Top 25 under 25, no. 25: Dave Dziurzynski

A slightly unsung player kicks off our latest look at Ottawa's future.

Even though not much happened this offseason, we felt it was time again to look at the players Ottawa had in their pipeline. There weren't many changes at the top of our rankings, but there's still been some significant upheaval compared with our Winter 2013 list, which just goes to illustrate how competitive the NHL really is. A young player might be the apple of our eyes one season only to get leapfrogged by some new hotness just a few months later.

And no, don't worry--there's no Nikita Filatov prank article coming this time around. That joke only works once. Filatov didn't receive any votes among our staff last time around, and we didn't even bother to include him on the voting list for this round. Now... on with the show!

Dave Dziurzynski

#59 / Left Wing / Ottawa Senators



October 6th, 1989

Dave Dziurzynski starts off our list based primarily on a pretty eventful little stretch of 12 games with the Senators this year in between a reasonably pleasing showing (20 P - 4G, 16A, 110 PIM in 54 games) with the Binghamton Senators.

Of course, Senators fans remember how his stint with the big club ended--getting knocked out by professional heavyweight Frazer McLaren--but they may not remember how it started: In just his third NHL game, Dziurzynski scored his first NHL goal.
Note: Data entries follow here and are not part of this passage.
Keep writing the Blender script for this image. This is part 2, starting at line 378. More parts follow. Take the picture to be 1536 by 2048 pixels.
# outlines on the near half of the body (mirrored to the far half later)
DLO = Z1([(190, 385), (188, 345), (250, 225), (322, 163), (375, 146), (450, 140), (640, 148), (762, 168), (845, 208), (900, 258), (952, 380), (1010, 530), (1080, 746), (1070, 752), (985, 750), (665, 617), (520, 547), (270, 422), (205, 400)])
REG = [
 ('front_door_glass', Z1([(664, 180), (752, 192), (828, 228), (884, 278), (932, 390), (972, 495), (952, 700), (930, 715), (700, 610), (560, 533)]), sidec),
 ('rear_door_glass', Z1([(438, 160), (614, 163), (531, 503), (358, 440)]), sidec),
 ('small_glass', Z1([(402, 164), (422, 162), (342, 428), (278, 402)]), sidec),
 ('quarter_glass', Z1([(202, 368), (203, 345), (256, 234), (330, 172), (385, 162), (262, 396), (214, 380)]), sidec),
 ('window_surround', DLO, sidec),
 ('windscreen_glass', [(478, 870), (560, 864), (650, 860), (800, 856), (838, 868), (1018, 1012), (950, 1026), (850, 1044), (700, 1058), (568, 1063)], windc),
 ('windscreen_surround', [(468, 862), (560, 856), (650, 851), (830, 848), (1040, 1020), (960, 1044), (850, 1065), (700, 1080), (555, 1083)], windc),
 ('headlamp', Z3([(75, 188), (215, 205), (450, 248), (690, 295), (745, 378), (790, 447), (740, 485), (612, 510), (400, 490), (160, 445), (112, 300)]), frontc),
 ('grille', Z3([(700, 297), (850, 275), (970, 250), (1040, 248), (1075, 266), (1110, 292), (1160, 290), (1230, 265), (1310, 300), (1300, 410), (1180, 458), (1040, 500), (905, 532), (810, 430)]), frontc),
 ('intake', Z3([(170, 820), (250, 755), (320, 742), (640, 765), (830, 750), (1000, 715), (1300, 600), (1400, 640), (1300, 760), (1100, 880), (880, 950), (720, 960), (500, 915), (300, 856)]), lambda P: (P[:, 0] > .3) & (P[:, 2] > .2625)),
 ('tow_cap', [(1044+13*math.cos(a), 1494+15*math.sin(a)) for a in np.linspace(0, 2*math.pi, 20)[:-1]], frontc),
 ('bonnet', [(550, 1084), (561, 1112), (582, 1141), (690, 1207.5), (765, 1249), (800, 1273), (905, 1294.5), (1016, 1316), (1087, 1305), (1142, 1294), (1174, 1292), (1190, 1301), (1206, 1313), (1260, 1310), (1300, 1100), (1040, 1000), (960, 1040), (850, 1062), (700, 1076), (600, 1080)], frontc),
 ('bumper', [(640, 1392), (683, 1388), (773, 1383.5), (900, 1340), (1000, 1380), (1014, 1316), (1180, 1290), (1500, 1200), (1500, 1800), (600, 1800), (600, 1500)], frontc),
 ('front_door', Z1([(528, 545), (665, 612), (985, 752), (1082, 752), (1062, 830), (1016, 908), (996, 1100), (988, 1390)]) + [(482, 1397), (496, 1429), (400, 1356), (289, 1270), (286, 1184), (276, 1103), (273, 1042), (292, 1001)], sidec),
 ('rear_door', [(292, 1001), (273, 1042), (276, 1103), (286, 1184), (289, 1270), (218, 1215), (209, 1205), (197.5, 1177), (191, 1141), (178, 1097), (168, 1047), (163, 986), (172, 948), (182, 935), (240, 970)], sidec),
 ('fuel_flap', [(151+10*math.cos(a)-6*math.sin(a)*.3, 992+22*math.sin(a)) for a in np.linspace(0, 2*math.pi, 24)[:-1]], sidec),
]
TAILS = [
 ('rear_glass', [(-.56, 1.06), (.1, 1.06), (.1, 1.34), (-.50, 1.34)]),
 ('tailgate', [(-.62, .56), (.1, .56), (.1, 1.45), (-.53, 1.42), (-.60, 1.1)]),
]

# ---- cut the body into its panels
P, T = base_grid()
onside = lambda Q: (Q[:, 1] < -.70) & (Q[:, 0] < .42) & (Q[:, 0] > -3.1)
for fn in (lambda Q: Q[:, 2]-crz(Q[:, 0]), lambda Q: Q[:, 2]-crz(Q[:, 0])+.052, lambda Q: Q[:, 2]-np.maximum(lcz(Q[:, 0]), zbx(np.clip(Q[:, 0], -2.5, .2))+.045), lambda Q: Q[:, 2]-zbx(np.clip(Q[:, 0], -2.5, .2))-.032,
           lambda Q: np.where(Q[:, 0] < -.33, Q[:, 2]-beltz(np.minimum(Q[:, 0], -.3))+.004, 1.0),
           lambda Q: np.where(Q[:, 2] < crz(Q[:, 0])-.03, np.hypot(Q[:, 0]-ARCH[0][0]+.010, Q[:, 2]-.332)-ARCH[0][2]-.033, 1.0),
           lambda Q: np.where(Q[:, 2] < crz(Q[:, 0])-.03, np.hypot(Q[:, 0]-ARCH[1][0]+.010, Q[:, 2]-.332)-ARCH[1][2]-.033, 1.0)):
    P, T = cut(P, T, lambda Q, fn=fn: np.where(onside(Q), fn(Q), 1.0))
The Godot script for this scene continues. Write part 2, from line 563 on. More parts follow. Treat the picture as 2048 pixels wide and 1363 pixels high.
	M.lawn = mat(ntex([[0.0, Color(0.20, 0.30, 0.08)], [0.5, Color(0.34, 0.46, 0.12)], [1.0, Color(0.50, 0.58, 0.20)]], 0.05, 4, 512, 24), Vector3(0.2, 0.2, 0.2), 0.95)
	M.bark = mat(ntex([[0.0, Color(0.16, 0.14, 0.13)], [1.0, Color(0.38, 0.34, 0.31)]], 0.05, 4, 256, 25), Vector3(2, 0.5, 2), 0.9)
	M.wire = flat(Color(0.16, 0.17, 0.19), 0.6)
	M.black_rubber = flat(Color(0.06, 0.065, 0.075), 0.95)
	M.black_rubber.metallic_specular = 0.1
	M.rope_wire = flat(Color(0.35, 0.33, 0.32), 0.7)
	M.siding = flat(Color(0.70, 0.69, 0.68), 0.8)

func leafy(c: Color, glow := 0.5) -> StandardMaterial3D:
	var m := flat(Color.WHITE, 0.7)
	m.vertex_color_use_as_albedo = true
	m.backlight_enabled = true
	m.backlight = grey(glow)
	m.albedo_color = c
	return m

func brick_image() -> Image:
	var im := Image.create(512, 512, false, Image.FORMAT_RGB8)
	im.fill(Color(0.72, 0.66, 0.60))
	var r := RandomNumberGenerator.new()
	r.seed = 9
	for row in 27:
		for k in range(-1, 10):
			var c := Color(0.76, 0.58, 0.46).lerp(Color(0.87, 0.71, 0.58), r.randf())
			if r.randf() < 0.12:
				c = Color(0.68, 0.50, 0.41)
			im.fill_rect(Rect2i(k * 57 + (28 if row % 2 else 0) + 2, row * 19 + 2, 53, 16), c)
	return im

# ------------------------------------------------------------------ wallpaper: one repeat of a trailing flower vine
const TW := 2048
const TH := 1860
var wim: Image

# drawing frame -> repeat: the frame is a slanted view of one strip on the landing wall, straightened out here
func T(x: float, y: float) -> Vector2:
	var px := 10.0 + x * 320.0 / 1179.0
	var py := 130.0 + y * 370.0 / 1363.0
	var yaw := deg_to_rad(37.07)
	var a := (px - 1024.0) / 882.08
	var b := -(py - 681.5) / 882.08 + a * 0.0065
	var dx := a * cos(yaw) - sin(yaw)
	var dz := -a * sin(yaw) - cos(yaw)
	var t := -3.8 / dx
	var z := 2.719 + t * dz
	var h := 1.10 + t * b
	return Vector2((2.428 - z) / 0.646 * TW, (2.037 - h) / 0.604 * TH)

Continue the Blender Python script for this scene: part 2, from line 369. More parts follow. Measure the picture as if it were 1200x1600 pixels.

Playing on a line with Z, Smith and Chris Neil, it's fair to say that offense was not what Senators fans were expecting from the youngster, and to get it so quickly was a pleasant surprise. More importantly, it was a meaningful goal, padding a one-goal lead with less than three minutes remaining in the game. Dziurzynski showed a willingness to shoot the puck and go to the net in addition to playing a physical game, which meant that head coach Paul MacLean had incentive to keep playing him.

Just three games later, Dziurzynski would score again, this time beating Montreal Canadiens goalie Carey Price. That goal was not nearly as pretty, as it should have been a routine save for an NHL goaltender, but whatever the reason, it went in, and there's no stat for how or why goals are scored. Nevertheless, Dziurzynski's scoring pace, extrapolated over an 82-game season, would have put him around 14 goals. That's not bad at all for a third line player.

And that may be where his ceiling tops out at. He's certainly not a fleet-footed skater or gifted goal-scorer, or dazzling offensive wizard. He's simply a big guy who does his job and who isn't afraid to get physical. Let's face it--there's nothing wrong with that. Teams will always need those players.

From a statistical standpoint, Dziurzynski's time in Binghamton appears to show a player who is growing more comfortable in his role. His point production has increased (it dipped slightly this year, likely due to his NHL interlude) as has his penalty minutes.



The Senators organization has treated Dziurzynski with class, letting him play two more games after recovering from his concussion before returning him to the NHL, and signing him to a one-year, two-way deal that will pay him $75/640K, which represents a raise of almost $20K from his last AHL deal. It's clear the organization values his ability to be a role player, but aren't yet willing to commit to a long-term investment without him showing more.

That means this is a crucial year for Dziurzynski within the organization. Best case is that he shows himself capable of playing in the NHL full time and earns a one-way deal, and worst case is that he doesn't do anything to separate himself from a crowded group of young forwards fighting for limited roster spots and does not receive a new contract offer.

Either way, Dziurzynski makes our list for the flash of potential he showed this past season. Whether he builds on it this year remains to be seen.